Work instructions. Copy the data word for word, keeping every line.

Data extract.

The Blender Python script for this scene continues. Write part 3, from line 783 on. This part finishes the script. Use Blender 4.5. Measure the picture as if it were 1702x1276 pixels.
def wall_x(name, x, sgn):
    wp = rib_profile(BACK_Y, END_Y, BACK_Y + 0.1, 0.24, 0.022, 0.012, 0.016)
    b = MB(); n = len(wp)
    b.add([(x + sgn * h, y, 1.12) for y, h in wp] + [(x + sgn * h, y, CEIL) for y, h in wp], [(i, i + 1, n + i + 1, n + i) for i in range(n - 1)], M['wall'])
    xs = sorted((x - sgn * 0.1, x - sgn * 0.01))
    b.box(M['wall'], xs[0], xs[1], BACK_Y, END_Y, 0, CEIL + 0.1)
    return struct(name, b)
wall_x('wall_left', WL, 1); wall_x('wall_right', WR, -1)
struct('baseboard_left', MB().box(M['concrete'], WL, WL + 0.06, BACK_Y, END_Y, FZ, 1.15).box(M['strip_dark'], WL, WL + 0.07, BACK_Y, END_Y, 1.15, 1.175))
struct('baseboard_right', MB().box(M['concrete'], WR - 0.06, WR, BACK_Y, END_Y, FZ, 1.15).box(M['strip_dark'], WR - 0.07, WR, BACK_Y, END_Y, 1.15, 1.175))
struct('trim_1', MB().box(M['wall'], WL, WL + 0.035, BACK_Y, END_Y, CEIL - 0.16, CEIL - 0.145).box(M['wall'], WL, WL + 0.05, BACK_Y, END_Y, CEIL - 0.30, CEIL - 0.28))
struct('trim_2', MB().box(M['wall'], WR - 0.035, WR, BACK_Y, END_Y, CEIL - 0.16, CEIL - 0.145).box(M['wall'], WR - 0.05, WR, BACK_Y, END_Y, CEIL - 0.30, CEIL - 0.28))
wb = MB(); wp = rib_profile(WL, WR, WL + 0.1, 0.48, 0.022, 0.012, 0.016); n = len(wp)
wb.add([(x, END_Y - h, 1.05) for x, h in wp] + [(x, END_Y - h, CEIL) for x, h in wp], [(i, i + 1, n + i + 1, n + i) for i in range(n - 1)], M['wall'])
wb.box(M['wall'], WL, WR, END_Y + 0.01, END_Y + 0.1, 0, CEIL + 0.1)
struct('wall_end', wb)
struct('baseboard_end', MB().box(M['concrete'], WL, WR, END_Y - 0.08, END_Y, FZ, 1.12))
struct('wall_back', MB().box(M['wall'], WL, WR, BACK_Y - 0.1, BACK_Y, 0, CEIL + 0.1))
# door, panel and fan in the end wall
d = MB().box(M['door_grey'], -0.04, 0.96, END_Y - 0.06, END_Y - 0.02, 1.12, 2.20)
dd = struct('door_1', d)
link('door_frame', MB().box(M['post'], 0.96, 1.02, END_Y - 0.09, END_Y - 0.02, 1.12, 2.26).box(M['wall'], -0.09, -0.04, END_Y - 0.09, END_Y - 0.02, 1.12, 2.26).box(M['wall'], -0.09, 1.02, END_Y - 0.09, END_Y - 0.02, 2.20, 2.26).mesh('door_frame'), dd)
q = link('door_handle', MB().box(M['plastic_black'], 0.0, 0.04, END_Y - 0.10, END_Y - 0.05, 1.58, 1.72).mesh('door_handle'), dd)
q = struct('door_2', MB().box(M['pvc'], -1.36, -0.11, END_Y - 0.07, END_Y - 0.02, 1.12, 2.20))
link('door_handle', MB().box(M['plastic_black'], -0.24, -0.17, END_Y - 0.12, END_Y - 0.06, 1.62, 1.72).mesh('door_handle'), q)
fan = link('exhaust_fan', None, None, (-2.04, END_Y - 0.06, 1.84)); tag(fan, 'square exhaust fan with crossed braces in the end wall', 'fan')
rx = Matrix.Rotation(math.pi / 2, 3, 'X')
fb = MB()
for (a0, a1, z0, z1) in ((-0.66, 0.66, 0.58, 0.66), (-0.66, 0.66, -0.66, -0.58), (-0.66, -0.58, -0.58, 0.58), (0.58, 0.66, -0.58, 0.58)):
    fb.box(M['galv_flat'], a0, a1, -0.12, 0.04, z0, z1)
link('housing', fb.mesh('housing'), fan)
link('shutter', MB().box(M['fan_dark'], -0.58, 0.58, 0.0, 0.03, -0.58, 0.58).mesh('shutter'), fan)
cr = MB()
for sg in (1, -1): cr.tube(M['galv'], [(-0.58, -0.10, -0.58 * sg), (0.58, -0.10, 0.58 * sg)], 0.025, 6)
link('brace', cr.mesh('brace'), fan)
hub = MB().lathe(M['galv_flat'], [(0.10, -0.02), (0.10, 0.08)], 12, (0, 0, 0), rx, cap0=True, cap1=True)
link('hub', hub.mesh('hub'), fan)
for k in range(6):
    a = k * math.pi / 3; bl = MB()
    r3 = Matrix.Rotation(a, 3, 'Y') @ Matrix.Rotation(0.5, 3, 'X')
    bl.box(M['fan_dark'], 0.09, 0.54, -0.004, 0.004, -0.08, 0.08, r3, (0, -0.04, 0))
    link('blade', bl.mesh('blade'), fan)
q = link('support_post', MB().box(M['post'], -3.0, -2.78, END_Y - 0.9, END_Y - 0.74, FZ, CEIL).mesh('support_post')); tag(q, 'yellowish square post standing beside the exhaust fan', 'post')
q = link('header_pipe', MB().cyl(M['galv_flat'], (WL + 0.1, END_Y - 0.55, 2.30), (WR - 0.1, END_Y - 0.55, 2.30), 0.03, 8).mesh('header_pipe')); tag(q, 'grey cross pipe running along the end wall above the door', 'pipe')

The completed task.
The Blender Python script for this scene continues. Write part 3, from line 783 on. This part finishes the script. Use Blender 4.5. Measure the picture as if it were 1702x1276 pixels.
def wall_x(name, x, sgn):
    wp = rib_profile(BACK_Y, END_Y, BACK_Y + 0.1, 0.24, 0.022, 0.012, 0.016)
    b = MB(); n = len(wp)
    b.add([(x + sgn * h, y, 1.12) for y, h in wp] + [(x + sgn * h, y, CEIL) for y, h in wp], [(i, i + 1, n + i + 1, n + i) for i in range(n - 1)], M['wall'])
    xs = sorted((x - sgn * 0.1, x - sgn * 0.01))
    b.box(M['wall'], xs[0], xs[1], BACK_Y, END_Y, 0, CEIL + 0.1)
    return struct(name, b)
wall_x('wall_left', WL, 1); wall_x('wall_right', WR, -1)
struct('baseboard_left', MB().box(M['concrete'], WL, WL + 0.06, BACK_Y, END_Y, FZ, 1.15).box(M['strip_dark'], WL, WL + 0.07, BACK_Y, END_Y, 1.15, 1.175))
struct('baseboard_right', MB().box(M['concrete'], WR - 0.06, WR, BACK_Y, END_Y, FZ, 1.15).box(M['strip_dark'], WR - 0.07, WR, BACK_Y, END_Y, 1.15, 1.175))
struct('trim_1', MB().box(M['wall'], WL, WL + 0.035, BACK_Y, END_Y, CEIL - 0.16, CEIL - 0.145).box(M['wall'], WL, WL + 0.05, BACK_Y, END_Y, CEIL - 0.30, CEIL - 0.28))
struct('trim_2', MB().box(M['wall'], WR - 0.035, WR, BACK_Y, END_Y, CEIL - 0.16, CEIL - 0.145).box(M['wall'], WR - 0.05, WR, BACK_Y, END_Y, CEIL - 0.30, CEIL - 0.28))
wb = MB(); wp = rib_profile(WL, WR, WL + 0.1, 0.48, 0.022, 0.012, 0.016); n = len(wp)
wb.add([(x, END_Y - h, 1.05) for x, h in wp] + [(x, END_Y - h, CEIL) for x, h in wp], [(i, i + 1, n + i + 1, n + i) for i in range(n - 1)], M['wall'])
wb.box(M['wall'], WL, WR, END_Y + 0.01, END_Y + 0.1, 0, CEIL + 0.1)
struct('wall_end', wb)
struct('baseboard_end', MB().box(M['concrete'], WL, WR, END_Y - 0.08, END_Y, FZ, 1.12))
struct('wall_back', MB().box(M['wall'], WL, WR, BACK_Y - 0.1, BACK_Y, 0, CEIL + 0.1))
# door, panel and fan in the end wall
d = MB().box(M['door_grey'], -0.04, 0.96, END_Y - 0.06, END_Y - 0.02, 1.12, 2.20)
dd = struct('door_1', d)
link('door_frame', MB().box(M['post'], 0.96, 1.02, END_Y - 0.09, END_Y - 0.02, 1.12, 2.26).box(M['wall'], -0.09, -0.04, END_Y - 0.09, END_Y - 0.02, 1.12, 2.26).box(M['wall'], -0.09, 1.02, END_Y - 0.09, END_Y - 0.02, 2.20, 2.26).mesh('door_frame'), dd)
q = link('door_handle', MB().box(M['plastic_black'], 0.0, 0.04, END_Y - 0.10, END_Y - 0.05, 1.58, 1.72).mesh('door_handle'), dd)
q = struct('door_2', MB().box(M['pvc'], -1.36, -0.11, END_Y - 0.07, END_Y - 0.02, 1.12, 2.20))
link('door_handle', MB().box(M['plastic_black'], -0.24, -0.17, END_Y - 0.12, END_Y - 0.06, 1.62, 1.72).mesh('door_handle'), q)
fan = link('exhaust_fan', None, None, (-2.04, END_Y - 0.06, 1.84)); tag(fan, 'square exhaust fan with crossed braces in the end wall', 'fan')
rx = Matrix.Rotation(math.pi / 2, 3, 'X')
fb = MB()
for (a0, a1, z0, z1) in ((-0.66, 0.66, 0.58, 0.66), (-0.66, 0.66, -0.66, -0.58), (-0.66, -0.58, -0.58, 0.58), (0.58, 0.66, -0.58, 0.58)):
    fb.box(M['galv_flat'], a0, a1, -0.12, 0.04, z0, z1)
link('housing', fb.mesh('housing'), fan)
link('shutter', MB().box(M['fan_dark'], -0.58, 0.58, 0.0, 0.03, -0.58, 0.58).mesh('shutter'), fan)
cr = MB()
for sg in (1, -1): cr.tube(M['galv'], [(-0.58, -0.10, -0.58 * sg), (0.58, -0.10, 0.58 * sg)], 0.025, 6)
link('brace', cr.mesh('brace'), fan)
hub = MB().lathe(M['galv_flat'], [(0.10, -0.02), (0.10, 0.08)], 12, (0, 0, 0), rx, cap0=True, cap1=True)
link('hub', hub.mesh('hub'), fan)
for k in range(6):
    a = k * math.pi / 3; bl = MB()
    r3 = Matrix.Rotation(a, 3, 'Y') @ Matrix.Rotation(0.5, 3, 'X')
    bl.box(M['fan_dark'], 0.09, 0.54, -0.004, 0.004, -0.08, 0.08, r3, (0, -0.04, 0))
    link('blade', bl.mesh('blade'), fan)
q = link('support_post', MB().box(M['post'], -3.0, -2.78, END_Y - 0.9, END_Y - 0.74, FZ, CEIL).mesh('support_post')); tag(q, 'yellowish square post standing beside the exhaust fan', 'post')
q = link('header_pipe', MB().cyl(M['galv_flat'], (WL + 0.1, END_Y - 0.55, 2.30), (WR - 0.1, END_Y - 0.55, 2.30), 0.03, 8).mesh('header_pipe')); tag(q, 'grey cross pipe running along the end wall above the door', 'pipe')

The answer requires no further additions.